**Aim of the task:** Determine how many lines contain the string "from". Reply with that figure and nothing else.

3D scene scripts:
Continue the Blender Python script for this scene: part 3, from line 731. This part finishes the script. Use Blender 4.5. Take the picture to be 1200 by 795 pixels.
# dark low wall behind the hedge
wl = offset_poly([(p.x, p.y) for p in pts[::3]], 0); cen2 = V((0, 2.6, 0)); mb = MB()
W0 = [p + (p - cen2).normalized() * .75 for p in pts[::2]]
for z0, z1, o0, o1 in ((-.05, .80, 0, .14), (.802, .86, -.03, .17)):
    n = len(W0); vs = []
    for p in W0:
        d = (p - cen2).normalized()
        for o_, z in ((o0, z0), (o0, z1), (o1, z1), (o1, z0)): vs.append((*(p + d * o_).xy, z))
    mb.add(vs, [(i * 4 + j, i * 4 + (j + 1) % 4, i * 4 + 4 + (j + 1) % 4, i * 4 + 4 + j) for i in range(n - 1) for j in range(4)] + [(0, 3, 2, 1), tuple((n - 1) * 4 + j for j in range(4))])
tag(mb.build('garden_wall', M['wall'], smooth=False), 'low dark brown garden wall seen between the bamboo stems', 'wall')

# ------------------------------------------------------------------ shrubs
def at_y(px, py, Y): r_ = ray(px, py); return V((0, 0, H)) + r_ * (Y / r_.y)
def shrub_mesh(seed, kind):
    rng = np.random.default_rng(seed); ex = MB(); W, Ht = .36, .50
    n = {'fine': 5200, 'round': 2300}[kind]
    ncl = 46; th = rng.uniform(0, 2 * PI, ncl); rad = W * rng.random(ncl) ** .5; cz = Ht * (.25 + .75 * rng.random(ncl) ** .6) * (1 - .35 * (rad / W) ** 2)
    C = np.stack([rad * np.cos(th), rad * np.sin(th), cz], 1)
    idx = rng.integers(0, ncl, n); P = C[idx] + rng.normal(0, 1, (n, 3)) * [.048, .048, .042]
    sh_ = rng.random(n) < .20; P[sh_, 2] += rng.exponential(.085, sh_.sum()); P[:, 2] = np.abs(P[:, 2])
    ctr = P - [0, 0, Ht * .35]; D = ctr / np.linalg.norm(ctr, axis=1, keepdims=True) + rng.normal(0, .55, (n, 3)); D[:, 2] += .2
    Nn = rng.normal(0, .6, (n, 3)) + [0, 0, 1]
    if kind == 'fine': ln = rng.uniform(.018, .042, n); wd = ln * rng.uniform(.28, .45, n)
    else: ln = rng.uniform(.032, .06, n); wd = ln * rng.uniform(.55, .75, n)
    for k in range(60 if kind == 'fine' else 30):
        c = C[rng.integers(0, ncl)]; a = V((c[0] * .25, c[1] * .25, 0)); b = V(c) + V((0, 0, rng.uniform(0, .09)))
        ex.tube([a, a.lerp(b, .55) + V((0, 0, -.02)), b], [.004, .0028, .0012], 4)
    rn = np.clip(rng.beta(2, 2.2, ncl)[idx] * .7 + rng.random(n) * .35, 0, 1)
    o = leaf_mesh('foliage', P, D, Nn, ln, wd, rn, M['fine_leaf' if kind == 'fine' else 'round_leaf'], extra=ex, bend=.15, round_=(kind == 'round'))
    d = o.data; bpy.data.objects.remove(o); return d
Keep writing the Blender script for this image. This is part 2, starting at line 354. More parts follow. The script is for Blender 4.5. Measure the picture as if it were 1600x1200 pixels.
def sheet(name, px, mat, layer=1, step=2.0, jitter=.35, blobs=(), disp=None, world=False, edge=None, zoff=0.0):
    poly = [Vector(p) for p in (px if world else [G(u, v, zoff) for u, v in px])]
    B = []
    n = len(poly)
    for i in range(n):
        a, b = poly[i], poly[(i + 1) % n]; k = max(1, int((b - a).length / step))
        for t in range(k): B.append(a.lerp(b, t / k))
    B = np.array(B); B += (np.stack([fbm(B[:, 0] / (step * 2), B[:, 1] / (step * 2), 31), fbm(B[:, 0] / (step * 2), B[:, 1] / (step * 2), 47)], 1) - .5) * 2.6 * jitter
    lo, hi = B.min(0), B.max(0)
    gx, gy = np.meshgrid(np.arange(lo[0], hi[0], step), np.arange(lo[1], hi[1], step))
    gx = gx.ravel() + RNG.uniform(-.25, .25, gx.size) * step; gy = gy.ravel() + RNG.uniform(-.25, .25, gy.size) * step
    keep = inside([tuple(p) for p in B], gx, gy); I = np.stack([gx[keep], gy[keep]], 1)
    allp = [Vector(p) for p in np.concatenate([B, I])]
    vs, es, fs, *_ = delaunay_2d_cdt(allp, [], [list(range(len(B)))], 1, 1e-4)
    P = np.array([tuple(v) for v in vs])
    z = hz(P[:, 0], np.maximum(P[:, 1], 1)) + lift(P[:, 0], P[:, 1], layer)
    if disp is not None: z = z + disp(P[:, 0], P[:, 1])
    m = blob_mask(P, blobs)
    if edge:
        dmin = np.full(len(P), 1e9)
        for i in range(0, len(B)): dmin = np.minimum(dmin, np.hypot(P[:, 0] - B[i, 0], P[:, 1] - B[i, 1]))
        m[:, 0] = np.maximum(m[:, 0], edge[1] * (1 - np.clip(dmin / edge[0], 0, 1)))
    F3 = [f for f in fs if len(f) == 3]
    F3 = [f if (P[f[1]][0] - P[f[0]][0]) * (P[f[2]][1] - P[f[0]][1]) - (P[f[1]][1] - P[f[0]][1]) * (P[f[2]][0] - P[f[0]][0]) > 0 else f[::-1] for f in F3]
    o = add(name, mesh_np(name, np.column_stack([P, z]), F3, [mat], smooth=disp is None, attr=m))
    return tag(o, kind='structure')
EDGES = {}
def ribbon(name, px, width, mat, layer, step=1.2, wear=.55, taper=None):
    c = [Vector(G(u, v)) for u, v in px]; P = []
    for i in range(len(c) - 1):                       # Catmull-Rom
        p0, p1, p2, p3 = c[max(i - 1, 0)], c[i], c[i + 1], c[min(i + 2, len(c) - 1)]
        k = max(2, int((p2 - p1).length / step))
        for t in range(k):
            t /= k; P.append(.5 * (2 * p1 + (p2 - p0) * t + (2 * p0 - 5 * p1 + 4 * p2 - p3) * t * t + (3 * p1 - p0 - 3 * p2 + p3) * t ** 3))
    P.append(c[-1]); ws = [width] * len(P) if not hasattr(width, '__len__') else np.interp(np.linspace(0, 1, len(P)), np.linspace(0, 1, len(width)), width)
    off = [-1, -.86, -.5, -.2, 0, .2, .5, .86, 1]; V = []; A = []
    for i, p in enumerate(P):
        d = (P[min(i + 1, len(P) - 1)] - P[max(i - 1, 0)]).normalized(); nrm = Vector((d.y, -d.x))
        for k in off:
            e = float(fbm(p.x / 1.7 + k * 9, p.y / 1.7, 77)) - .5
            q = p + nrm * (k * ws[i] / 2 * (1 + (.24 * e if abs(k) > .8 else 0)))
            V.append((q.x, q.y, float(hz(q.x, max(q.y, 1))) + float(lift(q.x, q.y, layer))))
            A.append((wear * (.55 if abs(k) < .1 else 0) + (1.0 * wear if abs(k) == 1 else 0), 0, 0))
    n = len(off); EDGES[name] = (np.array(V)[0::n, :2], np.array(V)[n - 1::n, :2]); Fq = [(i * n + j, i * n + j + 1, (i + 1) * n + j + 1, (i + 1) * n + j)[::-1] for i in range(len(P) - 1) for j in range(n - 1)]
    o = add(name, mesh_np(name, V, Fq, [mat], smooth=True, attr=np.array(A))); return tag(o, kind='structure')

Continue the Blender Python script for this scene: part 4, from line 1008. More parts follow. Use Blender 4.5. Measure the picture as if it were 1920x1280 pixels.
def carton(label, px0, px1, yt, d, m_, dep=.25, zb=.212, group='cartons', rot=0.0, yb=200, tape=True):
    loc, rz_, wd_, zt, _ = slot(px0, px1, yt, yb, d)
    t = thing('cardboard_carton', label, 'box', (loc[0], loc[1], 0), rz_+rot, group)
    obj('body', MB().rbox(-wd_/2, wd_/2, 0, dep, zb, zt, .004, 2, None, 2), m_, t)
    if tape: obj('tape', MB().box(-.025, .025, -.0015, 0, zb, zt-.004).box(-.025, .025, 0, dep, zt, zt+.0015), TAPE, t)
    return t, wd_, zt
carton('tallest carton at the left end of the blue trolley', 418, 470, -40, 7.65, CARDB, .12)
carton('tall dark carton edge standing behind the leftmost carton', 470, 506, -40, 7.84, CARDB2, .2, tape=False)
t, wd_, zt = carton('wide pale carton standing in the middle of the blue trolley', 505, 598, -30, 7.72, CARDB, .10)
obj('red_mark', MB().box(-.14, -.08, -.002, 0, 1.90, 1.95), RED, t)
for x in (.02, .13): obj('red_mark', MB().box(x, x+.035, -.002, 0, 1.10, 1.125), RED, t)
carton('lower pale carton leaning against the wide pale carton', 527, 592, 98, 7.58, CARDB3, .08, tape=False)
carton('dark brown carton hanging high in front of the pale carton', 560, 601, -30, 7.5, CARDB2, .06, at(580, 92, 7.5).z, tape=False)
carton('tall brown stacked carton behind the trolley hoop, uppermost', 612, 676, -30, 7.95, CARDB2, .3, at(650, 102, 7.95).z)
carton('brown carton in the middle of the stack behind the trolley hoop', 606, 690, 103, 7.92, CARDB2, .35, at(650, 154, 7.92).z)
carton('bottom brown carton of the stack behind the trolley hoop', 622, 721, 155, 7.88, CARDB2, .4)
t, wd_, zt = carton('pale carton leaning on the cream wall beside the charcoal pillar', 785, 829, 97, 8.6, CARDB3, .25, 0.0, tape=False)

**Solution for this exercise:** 2